Friday, October 29, 2010

Back to the Bad Old Days?

When discussing industrial relations much is made of the ”bad old days” in the 1970s and 1980s when industrial unrest was at a particularly high level and major projects could suffer long delays as a result. What is often forgotten is the other side of the bad old days – the Muldoon National government's use of legislation to deal with pretty much any dispute that gained political prominence or which could be used for a bit of pre-election union bashing. Labour was not entirely innocent of these tactics either, the Harbour Pilotage Emergency Act 1974 comes to mind. However compared to Muldoon Labour weren’t really in the game. Apart from virtually constant wage regulation there was the legislation on union membership ballots and especially those bits of it intended to make balloting virtually impossible-the excuse used to make the Clerical Workers’ Union compulsorily voluntary just before an election - and the Whangarei Refinery Expansion Projects Disputes Act 1984 to force a return to work in a long running dispute at a major oil refinery construction project.
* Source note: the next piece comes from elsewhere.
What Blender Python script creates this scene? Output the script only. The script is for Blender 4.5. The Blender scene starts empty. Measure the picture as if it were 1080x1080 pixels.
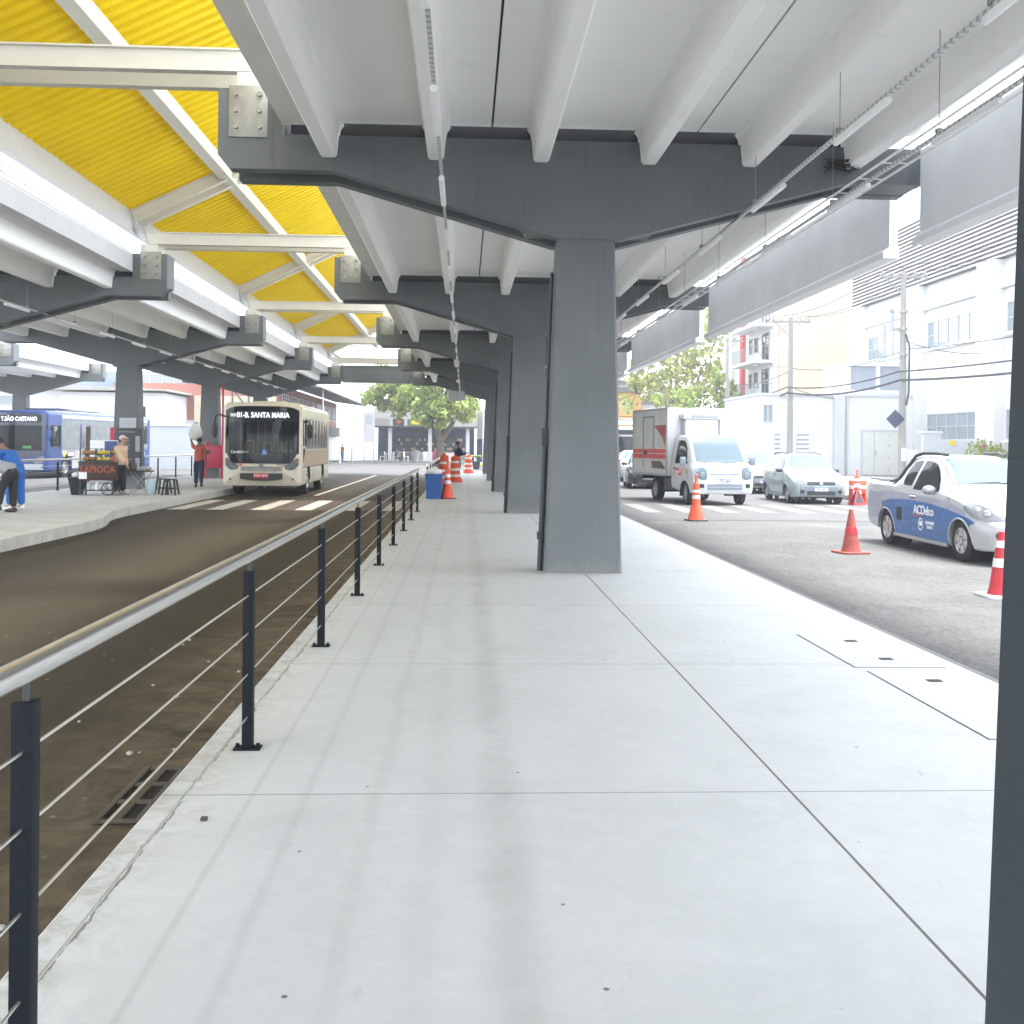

Threats to legislate and threats to declare a state of emergency under the Public Safety Conservation Act 1932 were used by the National Government on several occasions.
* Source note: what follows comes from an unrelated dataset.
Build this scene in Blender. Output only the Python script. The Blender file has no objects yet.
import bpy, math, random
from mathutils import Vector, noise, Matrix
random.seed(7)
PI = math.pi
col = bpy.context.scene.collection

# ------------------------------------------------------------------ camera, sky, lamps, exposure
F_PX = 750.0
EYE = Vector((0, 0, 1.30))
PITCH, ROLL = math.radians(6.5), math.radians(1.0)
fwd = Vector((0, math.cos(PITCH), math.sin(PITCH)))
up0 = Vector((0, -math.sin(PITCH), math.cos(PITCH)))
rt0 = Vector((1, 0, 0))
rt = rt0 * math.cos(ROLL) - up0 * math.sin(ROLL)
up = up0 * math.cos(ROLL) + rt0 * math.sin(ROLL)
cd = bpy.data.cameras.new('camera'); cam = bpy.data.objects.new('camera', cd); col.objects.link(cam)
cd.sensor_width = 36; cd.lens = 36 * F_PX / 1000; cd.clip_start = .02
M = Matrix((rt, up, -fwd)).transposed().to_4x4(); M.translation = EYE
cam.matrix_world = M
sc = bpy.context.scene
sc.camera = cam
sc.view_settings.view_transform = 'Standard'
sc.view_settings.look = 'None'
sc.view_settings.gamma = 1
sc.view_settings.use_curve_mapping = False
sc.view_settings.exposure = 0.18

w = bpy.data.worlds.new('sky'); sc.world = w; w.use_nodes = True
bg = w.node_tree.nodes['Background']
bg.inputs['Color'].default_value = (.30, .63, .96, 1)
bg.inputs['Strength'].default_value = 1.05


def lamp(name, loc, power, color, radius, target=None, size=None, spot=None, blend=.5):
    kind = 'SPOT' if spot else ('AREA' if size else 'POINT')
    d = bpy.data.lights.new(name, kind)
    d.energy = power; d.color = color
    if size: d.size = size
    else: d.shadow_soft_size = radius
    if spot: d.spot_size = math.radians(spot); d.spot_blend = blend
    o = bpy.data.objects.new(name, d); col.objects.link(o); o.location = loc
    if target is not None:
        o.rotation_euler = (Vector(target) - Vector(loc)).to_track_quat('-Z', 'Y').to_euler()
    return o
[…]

One positive thing that can be said for the ECA, and which was also true for the ERA during Labour’s period in government, was that once a legislative model was developed the government stood back and left the parties to sort things out for themselves. The epithet “Sideline Stan” might not have been intended to be complimentary when describing a former minister of labour but it pretty much summed up the approach of governments for two decades. It was an approach that removed special pleading and parties attempting to resort to one-sided political-legislative solutions to get their own way. One might not have liked the law but it operated as the law should operate. Legislative intervention during this period was confined to reforms based on genuine problems and aimed at a general solution – one technical amendment only to the ECA and amendments to the ERA focussed on matters such as clarifying the scope of good faith. Even the more focussed reforms such as transfer of undertakings and rest breaks were of application to broad groups of workers.
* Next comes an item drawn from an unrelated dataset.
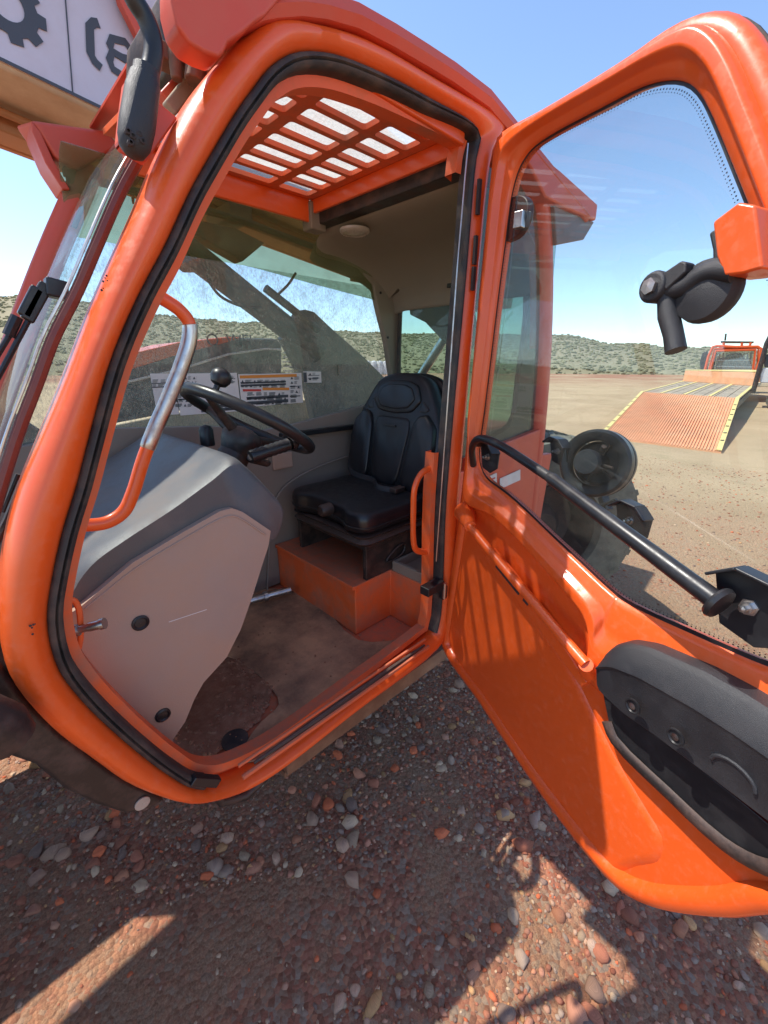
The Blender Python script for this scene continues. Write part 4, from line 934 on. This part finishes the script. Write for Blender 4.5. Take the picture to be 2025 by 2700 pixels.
# beam below the window: recessed shadow pocket, round bar with bosses, slotted lip
pk = P_([(1235,1330),(1300,1400),(1400,1500),(1480,1590),(1545,1668),(1555,1760),(1530,1740),(1450,1640),(1340,1500),(1260,1420),(1225,1370)], -.020)
tb = [at_d(*p, .028) for p in [(1240,1388),(1300,1462),(1400,1580),(1500,1700),(1545,1752)]]
b = MB(); b.tube(smoothloop(tb, 4, False), .0125, 14); dp(b, 'door_bar', M['orange'])
b = MB(); p0, p1 = at_d(1225, 1350, -.015), at_d(1240, 1388, .03); b.tube([p0, p0.lerp(p1, .5), p1], [.035, .026, .017], 16); p0, p1 = at_d(1560, 1765, -.015), at_d(1545, 1752, .03); b.tube([p0, p1], [.028, .015], 14); dps(b, 'bar_boss', M['orange'])
sl_ = P_([(1275,1468),(1330,1545),(1420,1660),(1500,1770),(1530,1812),(1548,1800),(1500,1725),(1420,1610),(1340,1505),(1290,1445)], .0)
b = MB(); b.prism(sl_, -DN*.022); dp(b, 'slotted_lip', M['orange'], bevel=.004)
b = MB(); b.bar(at_d(1308, 1492, .0025), at_d(1368, 1566, .0025), .007, .003, upv=tuple(DN)); b.bar(at_d(1380, 1580, .0025), at_d(1392, 1594, .0025), .007, .003, upv=tuple(DN)); dps(b, 'lip_slot', M['scuff'], smooth=False)
# black armrest panel with rolled top, two screws, finger pull and pocket below
aT = dd([(1290,1430),(1298,1412),(1312,1398),(1330,1392),(1380,1402),(1500,1457),(1590,1508),(1659,1553),(1760,1615)], .04)
aB = dd([(1281,1470),(1281,1490),(1300,1512),(1335,1545),(1400,1592),(1500,1668),(1590,1738),(1659,1792),(1760,1872)], .04)
aT = resample(aT, 30, False); aB = resample(aB, 30, False)
prof = [(0, -.065), (0, -.024), (.02, -.018), (.06, -.013), (.2, -.005), (.31, .001), (.345, .002), (.365, .0005), (.40, -.002), (.97, -.010), (1.0, -.015), (1.01, -.03), (1.0, -.05)]
prof = [(a, c+.04-.04) for a, c in prof]
vs, fs = ring(aT, aB, DN, prof, False); n = 30; fs.append(tuple(k*n for k in range(len(prof)))); fs.append(tuple(k*n+n-1 for k in range(len(prof))))
dobj('armrest_panel', vs, fs, M['black_tex'], auto=24)
for (x, y) in ((1668, 1862), (1781, 1943)):
    b = MB(); c = at_d(x, y, .052); b.lathe(c, DN, [(.0145, -.001), (.0145, .0015), (.012, .0018), (.0105, -.0008), (.0005, -.001)], 22); dp(b, 'armrest_screw_cup', M['black'])
    b = MB(); b.lathe(c+DN*.0005, DN, [(.005, 0), (.006, .001), (.0005, .002)], 12); dp(b, 'armrest_screw', M['chrome'])
b = MB(); c = at_d(1915, 2050, .048); fp = [c+(DU*cos(a)*.03+AX*sin(a)*.020) for a in [pi*k/8 for k in range(9)]]; b.tube([p-DN*.014 for p in fp], .0035, 8); dp(b, 'finger_pull', M['black_tex'])
pkt = dd([(1296,1500),(1400,1580),(1500,1660),(1600,1740),(1659,1790),(1760,1870)])
pkb = dd([(1308,1560),(1325,1600),(1440,1715),(1560,1825),(1640,1872),(1700,1885),(1760,1875)])
loop = [p-DN*.018 for p in pkt] + [p-DN*.018 for p in reversed(pkb)]
b = MB(); b.prism(loop, DN*.010); dp(b, 'door_pocket', M['black'], bevel=.003)
b = MB(); b.tube([p-DN*.004 for p in smoothloop(pkb, 3, False)], .014, 8, flat=.5); dp(b, 'pocket_lip', M['black_dirty'])
# inside grab rail across the window: flat black end, round satin bar, bolted bracket
ra = at_d(1258, 1175, .05); rm = at_d(1455, 1262, .05); rz_ = at_d(1893, 1588, .05)
b = MB(); bend = smoothloop([at_d(1248, 1225, -.01), at_d(1245, 1180, .03), at_d(1262, 1157, .05), at_d(1300, 1165, .05), rm], 5, False); b.tube(bend, .011, 12, flat=.9); dp(b, 'rail_end', M['black'])
b = MB(); b.tube([rm-(rz_-rm)*.03, rm, rz_], [.0105, .0135, .0150], 20); dp(b, 'grab_rail', M['black'])
b = MB(); b.lathe(rz_, (rz_-rm), [(.024, -.004), (.026, 0), (.024, .006), (.0005, .007)], 24); dp(b, 'rail_foot', M['black'])
def cup(cpx, name, scale=1, off=0.0):
    """folded steel bracket: back plate, side cheek and lip, with a bolt"""
    c = at_d(*cpx, off); s_ = scale; b = MB()
    P = [(-.055, .03), (-.02, .055), (.03, .05), (.062, .022), (.06, -.03), (.02, -.055), (-.03, -.045)]
    L_ = [c+DU*a*s_+AX*h*s_ for a, h in P]
    b.prism(L_, DN*.004)
    rim = [L_[i] for i in (0, 1, 2, 3)]
    for i in range(3): b.bar(rim[i]+DN*.014, rim[i+1]+DN*.014, .005, .030, upv=tuple(DN))
    dp(b, name, M['black'], bevel=.002)
    b = MB(); b.lathe(c+DN*.004, DN, [(.013*s_, 0), (.013*s_, .002), (.009*s_, .002), (.009*s_, .009), (.005*s_, .009), (.005*s_, .018), (.0004, .019)], 6); dp(b, 'bracket_bolt', M['chrome'])
cup((1980, 1600), 'rail_bracket', 1.0, .01)
cup((1665, 1372), 'glass_bracket', .72, -.055)
cup((1290, 1205), 'rail_bracket', .8, -.005)
cup((1475, 1190), 'glass_bracket', .6, -.06)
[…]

The Key National government has abandoned this approach and the law is again prey to special bidding and the interests of National’s mates. Generally this legislation is being passed not because of need but either to solve, largely imaginary, short term issues or for pure political benefit. To wit:

  • The Jackson-Warner Brothers appeasement Act: neither needed or desirable. The objectives wanted by these actors (term used deliberately) were easily achievable under existing law.
  • The abandoned Bill (although now in the ER Amendment Bill) to remove rest breaks for workers because civil aviation would apparently come to a standstill last year if it wasn’t passed. I have been away so I might have missed the chaos!
  • Proposed amendments to the PG provisions: not needed as the law is perfectly satisfactory. Seems to have been placed in the ER Bill, following a very dodgy piece of DoL “research”, for no other reason than to pander to the misunderstandings of small employers who can’t be bothered to understand basic employment law.
  • Union access provisions: promised by National but drafted to allow delay to access to undermine both union membership and bargaining.

Labour law now seems to be open to the highest bidder and the loudest right-wing voice – and bugger the workers who are now locked out of the process. John Key’s collaborative approach was pretty short-lived.